-- start --

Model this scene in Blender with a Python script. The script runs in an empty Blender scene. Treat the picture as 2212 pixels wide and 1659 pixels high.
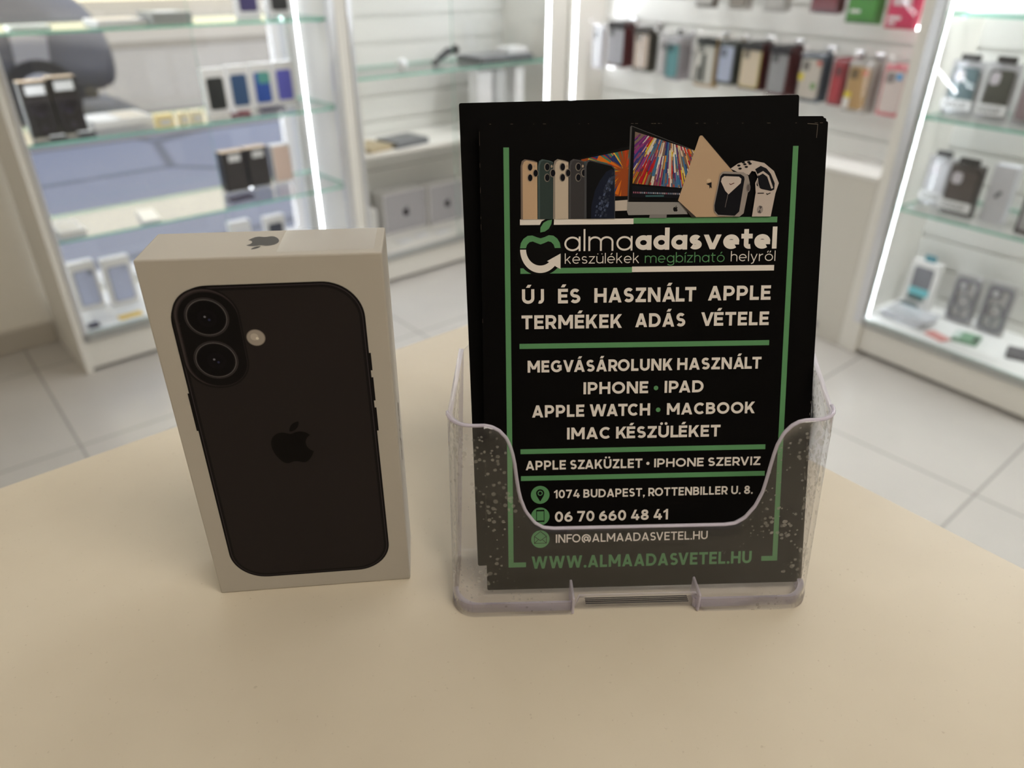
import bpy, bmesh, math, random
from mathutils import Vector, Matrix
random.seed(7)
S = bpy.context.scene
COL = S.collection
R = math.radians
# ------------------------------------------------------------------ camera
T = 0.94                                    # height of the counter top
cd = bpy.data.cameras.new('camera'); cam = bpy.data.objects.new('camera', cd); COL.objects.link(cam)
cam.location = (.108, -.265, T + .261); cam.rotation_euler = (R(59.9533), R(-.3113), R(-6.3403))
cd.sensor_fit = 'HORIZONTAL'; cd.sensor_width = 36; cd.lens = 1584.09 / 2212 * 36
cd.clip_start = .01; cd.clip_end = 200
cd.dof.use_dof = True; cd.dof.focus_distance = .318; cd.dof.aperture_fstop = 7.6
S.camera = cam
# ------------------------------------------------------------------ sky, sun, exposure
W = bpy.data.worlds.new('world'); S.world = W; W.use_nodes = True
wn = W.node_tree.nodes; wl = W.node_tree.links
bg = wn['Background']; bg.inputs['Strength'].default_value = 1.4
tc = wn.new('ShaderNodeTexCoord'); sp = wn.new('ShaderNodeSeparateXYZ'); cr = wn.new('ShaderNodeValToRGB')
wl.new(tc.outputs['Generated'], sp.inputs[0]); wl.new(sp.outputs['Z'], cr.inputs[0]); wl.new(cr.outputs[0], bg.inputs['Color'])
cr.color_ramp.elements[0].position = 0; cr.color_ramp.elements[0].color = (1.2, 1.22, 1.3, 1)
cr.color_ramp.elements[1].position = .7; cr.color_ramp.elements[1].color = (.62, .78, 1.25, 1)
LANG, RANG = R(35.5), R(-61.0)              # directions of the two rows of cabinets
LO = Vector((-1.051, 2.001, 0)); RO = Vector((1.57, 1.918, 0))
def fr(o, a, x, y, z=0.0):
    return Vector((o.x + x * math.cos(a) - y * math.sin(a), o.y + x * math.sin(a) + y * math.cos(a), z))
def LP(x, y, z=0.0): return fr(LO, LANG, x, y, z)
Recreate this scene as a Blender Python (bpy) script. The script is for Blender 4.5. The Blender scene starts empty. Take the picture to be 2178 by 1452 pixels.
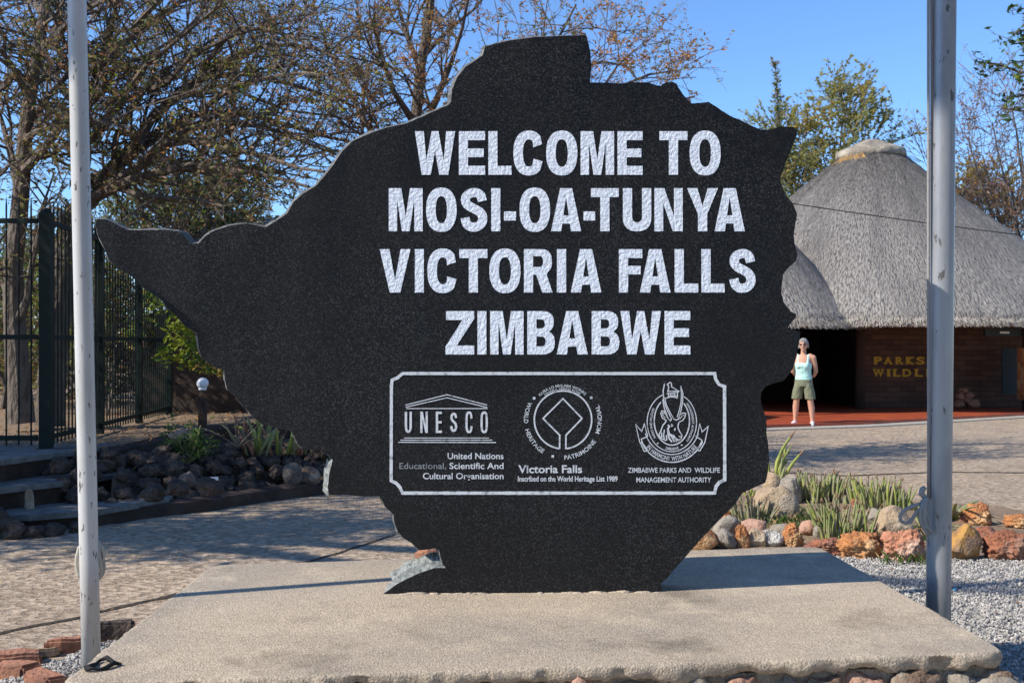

-- end --

Instruction » Give the data again exactly as written, with all pictures left out.

Exercise output »
Model this scene in Blender with a Python script. The script runs in an empty Blender scene. Treat the picture as 2212 pixels wide and 1659 pixels high.
import bpy, bmesh, math, random
from mathutils import Vector, Matrix
random.seed(7)
S = bpy.context.scene
COL = S.collection
R = math.radians
# ------------------------------------------------------------------ camera
T = 0.94                                    # height of the counter top
cd = bpy.data.cameras.new('camera'); cam = bpy.data.objects.new('camera', cd); COL.objects.link(cam)
cam.location = (.108, -.265, T + .261); cam.rotation_euler = (R(59.9533), R(-.3113), R(-6.3403))
cd.sensor_fit = 'HORIZONTAL'; cd.sensor_width = 36; cd.lens = 1584.09 / 2212 * 36
cd.clip_start = .01; cd.clip_end = 200
cd.dof.use_dof = True; cd.dof.focus_distance = .318; cd.dof.aperture_fstop = 7.6
S.camera = cam
# ------------------------------------------------------------------ sky, sun, exposure
W = bpy.data.worlds.new('world'); S.world = W; W.use_nodes = True
wn = W.node_tree.nodes; wl = W.node_tree.links
bg = wn['Background']; bg.inputs['Strength'].default_value = 1.4
tc = wn.new('ShaderNodeTexCoord'); sp = wn.new('ShaderNodeSeparateXYZ'); cr = wn.new('ShaderNodeValToRGB')
wl.new(tc.outputs['Generated'], sp.inputs[0]); wl.new(sp.outputs['Z'], cr.inputs[0]); wl.new(cr.outputs[0], bg.inputs['Color'])
cr.color_ramp.elements[0].position = 0; cr.color_ramp.elements[0].color = (1.2, 1.22, 1.3, 1)
cr.color_ramp.elements[1].position = .7; cr.color_ramp.elements[1].color = (.62, .78, 1.25, 1)
LANG, RANG = R(35.5), R(-61.0)              # directions of the two rows of cabinets
LO = Vector((-1.051, 2.001, 0)); RO = Vector((1.57, 1.918, 0))
def fr(o, a, x, y, z=0.0):
    return Vector((o.x + x * math.cos(a) - y * math.sin(a), o.y + x * math.sin(a) + y * math.cos(a), z))
def LP(x, y, z=0.0): return fr(LO, LANG, x, y, z)
Recreate this scene as a Blender Python (bpy) script. The script is for Blender 4.5. The Blender scene starts empty. Take the picture to be 2178 by 1452 pixels.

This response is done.